Well, I like foreigners! That might be a relief, or even a surprise, to some of you here. My grandmothers were Irish and Italian, my in-laws were Spanish and Brasilian, I never really stood a chance of being a Xenophobe. Seeing beyond nationality has never been a struggle for me. But for many it is. And for ancient Israel it was often – but not always – hard to see beyond the tribe, or rather, the twelve tribes. Some writers envisage the people of Israel sharing their God with the whole world. Others, like Joel, from a later, more purist time, are more inward-looking (notice the language of vision again). Here I think Scripture issues us with a challenge – here is a valley of decision all right – The tribe, or the whole world? Choose!
And here too, the New Testament (as so often) helps us out. Our Gospel reading is also about peculiarity of vision. When I saw a two verser I thought – Excellent! – in that lazy way preachers have. Then I read it. Happy the womb and breasts? Can there be happy body parts? When your down in the dumps do you take comfort that your duodenum is having a good day? Your fingernails are feeling ropey, but my, what a happy thigh! Couldn’t this lady have said – which surely she means – translated into English vernacular, “yer Mum dun good”? Here too is a failure of vision. There’s the one the text up, which we’ll come to, but there’s this other one too – a person isn’t a set of organs. A body isn’t only parts. God’s creating gift to us is relationship – one to another, and all to God.

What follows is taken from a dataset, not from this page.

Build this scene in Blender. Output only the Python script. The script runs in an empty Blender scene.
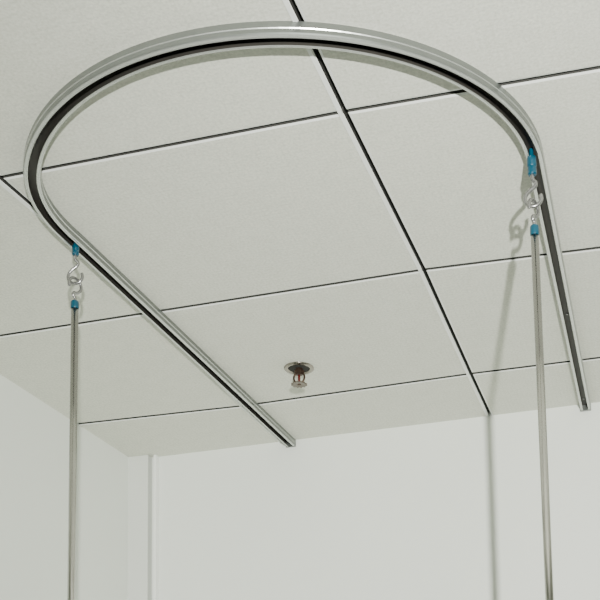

And so we hear Jesus’s reply – “happy are those who hear the word of God and keep it”. Happiness – although the word is more solemn than that, and means blessedness too – isn’t a random gift conferred, like the gift of a child. God’s gift to Mary wasn’t just Jesus, it was the spirit that said “be it unto me according to thy word” which made her a co-operator in God’s design for our salvation. There’s a part for all of us to play, using our own individual gifts and choices collaboratively and creatively together. The ability to see what those gifts are – our own, and others’ – helps to build up the body of our common life.
And here we are, native, foreign, and in my case, mongrel, building up the body of our common life, which for many of us has hitherto been at computer monitor. And do we find ourselves somewhere entirely new? No, I don’t think we do. That monitor has opened my eyes, expanded my horizon, I’m no seer, but I see further because of it. I’ll end with some dimly remembered (another visual image!) words of William Penn, a Christ Church graduate (as it happens …) who hard a part to play in America too. “Life is eternal, and love is immortal, and death is only an horizon, and a horizon is nothing save the limit of our sight”. God, give us grace to see. Amen.